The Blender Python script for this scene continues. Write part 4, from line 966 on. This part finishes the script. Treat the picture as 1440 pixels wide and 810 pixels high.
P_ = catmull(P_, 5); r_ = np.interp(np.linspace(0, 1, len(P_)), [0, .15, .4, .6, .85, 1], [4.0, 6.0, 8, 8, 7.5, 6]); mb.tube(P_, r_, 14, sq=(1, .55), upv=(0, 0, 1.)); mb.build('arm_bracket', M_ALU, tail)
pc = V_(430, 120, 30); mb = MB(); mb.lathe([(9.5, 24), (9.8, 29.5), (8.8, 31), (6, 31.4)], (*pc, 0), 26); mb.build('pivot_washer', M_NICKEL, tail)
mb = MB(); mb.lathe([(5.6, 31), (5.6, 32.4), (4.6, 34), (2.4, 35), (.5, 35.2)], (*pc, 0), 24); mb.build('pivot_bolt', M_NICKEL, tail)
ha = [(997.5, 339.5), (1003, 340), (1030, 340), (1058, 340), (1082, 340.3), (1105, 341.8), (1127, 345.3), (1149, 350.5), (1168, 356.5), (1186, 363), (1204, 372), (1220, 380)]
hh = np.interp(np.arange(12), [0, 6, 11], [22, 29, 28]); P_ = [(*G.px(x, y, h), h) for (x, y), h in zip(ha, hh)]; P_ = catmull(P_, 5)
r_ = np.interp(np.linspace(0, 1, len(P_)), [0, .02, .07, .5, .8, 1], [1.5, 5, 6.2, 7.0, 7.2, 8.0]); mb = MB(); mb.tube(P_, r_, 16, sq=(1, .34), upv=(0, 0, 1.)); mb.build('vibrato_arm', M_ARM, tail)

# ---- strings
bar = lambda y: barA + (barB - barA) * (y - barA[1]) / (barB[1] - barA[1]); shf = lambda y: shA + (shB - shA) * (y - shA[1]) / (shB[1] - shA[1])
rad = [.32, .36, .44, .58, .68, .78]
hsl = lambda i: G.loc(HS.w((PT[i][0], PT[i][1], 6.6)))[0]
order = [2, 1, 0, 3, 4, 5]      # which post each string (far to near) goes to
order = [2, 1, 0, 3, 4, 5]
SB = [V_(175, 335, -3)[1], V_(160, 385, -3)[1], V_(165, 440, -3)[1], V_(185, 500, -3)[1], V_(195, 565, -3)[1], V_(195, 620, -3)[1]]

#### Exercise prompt
Extract all of the data exactly as written.

#### Answer to the task
The Blender Python script for this scene continues. Write part 4, from line 966 on. This part finishes the script. Treat the picture as 1440 pixels wide and 810 pixels high.
P_ = catmull(P_, 5); r_ = np.interp(np.linspace(0, 1, len(P_)), [0, .15, .4, .6, .85, 1], [4.0, 6.0, 8, 8, 7.5, 6]); mb.tube(P_, r_, 14, sq=(1, .55), upv=(0, 0, 1.)); mb.build('arm_bracket', M_ALU, tail)
pc = V_(430, 120, 30); mb = MB(); mb.lathe([(9.5, 24), (9.8, 29.5), (8.8, 31), (6, 31.4)], (*pc, 0), 26); mb.build('pivot_washer', M_NICKEL, tail)
mb = MB(); mb.lathe([(5.6, 31), (5.6, 32.4), (4.6, 34), (2.4, 35), (.5, 35.2)], (*pc, 0), 24); mb.build('pivot_bolt', M_NICKEL, tail)
ha = [(997.5, 339.5), (1003, 340), (1030, 340), (1058, 340), (1082, 340.3), (1105, 341.8), (1127, 345.3), (1149, 350.5), (1168, 356.5), (1186, 363), (1204, 372), (1220, 380)]
hh = np.interp(np.arange(12), [0, 6, 11], [22, 29, 28]); P_ = [(*G.px(x, y, h), h) for (x, y), h in zip(ha, hh)]; P_ = catmull(P_, 5)
r_ = np.interp(np.linspace(0, 1, len(P_)), [0, .02, .07, .5, .8, 1], [1.5, 5, 6.2, 7.0, 7.2, 8.0]); mb = MB(); mb.tube(P_, r_, 16, sq=(1, .34), upv=(0, 0, 1.)); mb.build('vibrato_arm', M_ARM, tail)

# ---- strings
bar = lambda y: barA + (barB - barA) * (y - barA[1]) / (barB[1] - barA[1]); shf = lambda y: shA + (shB - shA) * (y - shA[1]) / (shB[1] - shA[1])
rad = [.32, .36, .44, .58, .68, .78]
hsl = lambda i: G.loc(HS.w((PT[i][0], PT[i][1], 6.6)))[0]
order = [2, 1, 0, 3, 4, 5]      # which post each string (far to near) goes to
order = [2, 1, 0, 3, 4, 5]
SB = [V_(175, 335, -3)[1], V_(160, 385, -3)[1], V_(165, 440, -3)[1], V_(185, 500, -3)[1], V_(195, 565, -3)[1], V_(195, 620, -3)[1]]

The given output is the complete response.